Not only through channelling financial resources, the diaspora are also providing different forum for the exchange of skills, knowledge and technology, and playing a role in peace-building and democratisation.

Most often than not the diaspora also opens up opportunities to tap the creativity, innovation, knowledge, experience and links of its members.

The World Bank estimates that international remittances to low- and middle-income countries have increased by 8.5 per cent in 2017, reaching USD 466 billion (Ratha et al., 2018).

This sum is estimated to grow by 4.1 per cent to reach USD 485 billion in 2018. These funds largely outnumber Official Development Assistance (ODA).

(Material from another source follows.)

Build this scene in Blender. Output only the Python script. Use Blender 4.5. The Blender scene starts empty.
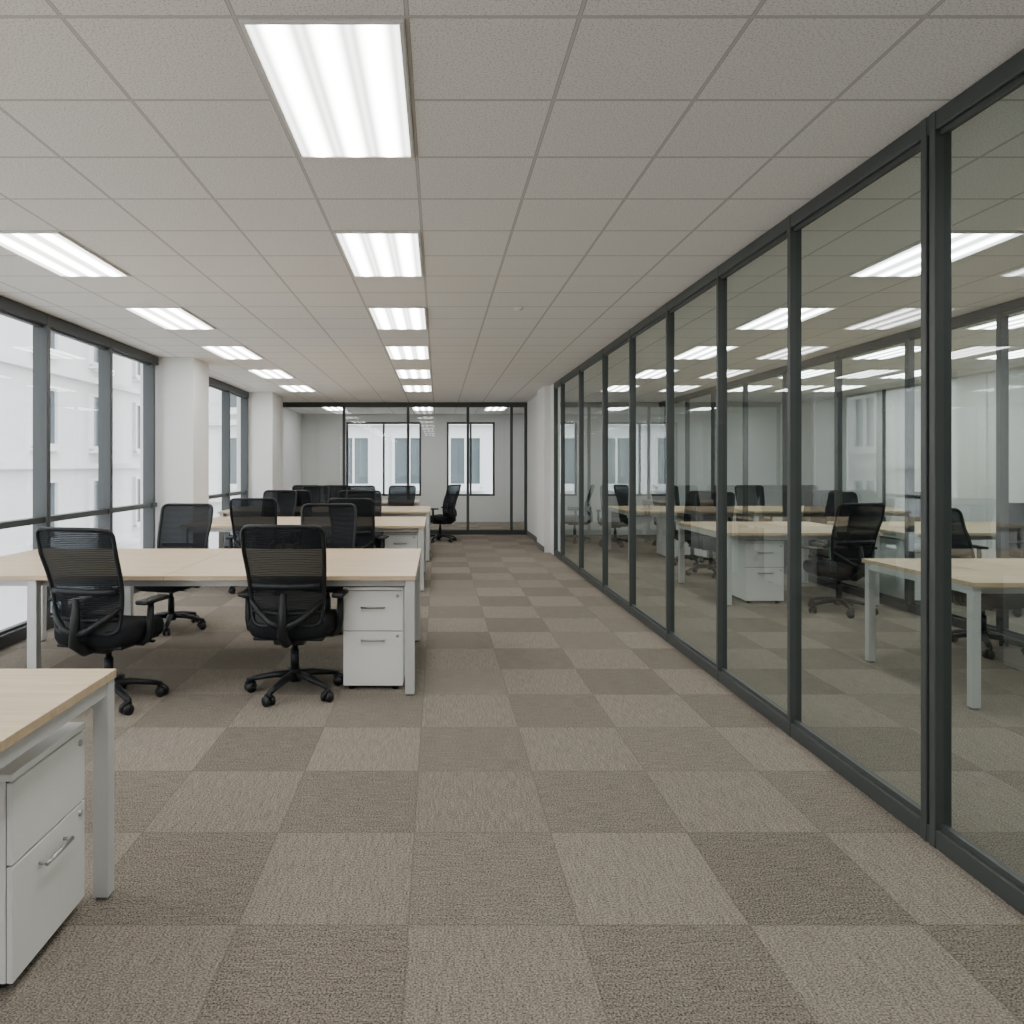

Overall, monetary transfers from migrant workers and others to all countries worldwide, including high-income countries, grew by 7 per cent from USD 573 billion in 2016 to USD 613 billion in 2017 (ibid.).

The top three countries receiving remittances in 2017 in absolute figures are located in Asia: India (USD 69 billion), China (USD 64 billion) and the Philippines (USD 33 billion).

The highest inflows in remittances were also reached in Mexico (USD 31 billion), Nigeria (USD 22 billion) and Egypt (USD 20 billion) (Ratha et al., 2018) .

In relative terms, the top 5 countries receiving remittances as a share of gross domestic product (GDP) for 2017 are the Kyrgyz Republic (35%), Tonga (33%), Tajikistan (31%), Haiti (29% which may be due to the large UN presence, Nepal (29%) and Liberia (27%) (ibid.).

The costs of sending USD 200 in the first quarter of 2018 amounted to about 7.1 per cent of the amount sent (Ratha et al., 2018). This is well above the target of 3 per cent of the

Sustainable Development Goal 10.c.1.. Costs are particularly high, meaning above 10 per cent, in many migration corridors in Africa and the Pacific due to high informal flows, lack of competition, and the use of mobile and other new technologies lagging behind. The costs of remittances in South Asia was the lowest, at 5.2 per cent (ibid.).

The new 2030 Agenda for Sustainable Development of the United Nations highlights the positive contribution of migrants and diaspora for achieving sustainable development. It emphasizes the need to study how migration and remittances can be leveraged for improved development financing through reducing remittance costs and mobilizing diaspora savings and collective remittances.

During the summit in July 2015, The Addis Ababa Action Agenda on financing new sustainable development goals that was defined includes a target of reducing the transaction cost of remittances to 3% by 2030.

African Union leaders have outlined the need to diversify and improve development financing from domestic as well as private sources, pointing out that novel mechanisms are needed for harnessing and investing remittances for national development, as well as making remittance transfers more cost-effective and enhancing their role in financial inclusion (African Union 2014).

In UpsideAfrica, one of the things we do is to raise money to fund SMEs (especially owned by women) across different countries in Africa. We also provide support, and network and training. As we understand the power in our little remittances, it is important for us to continue.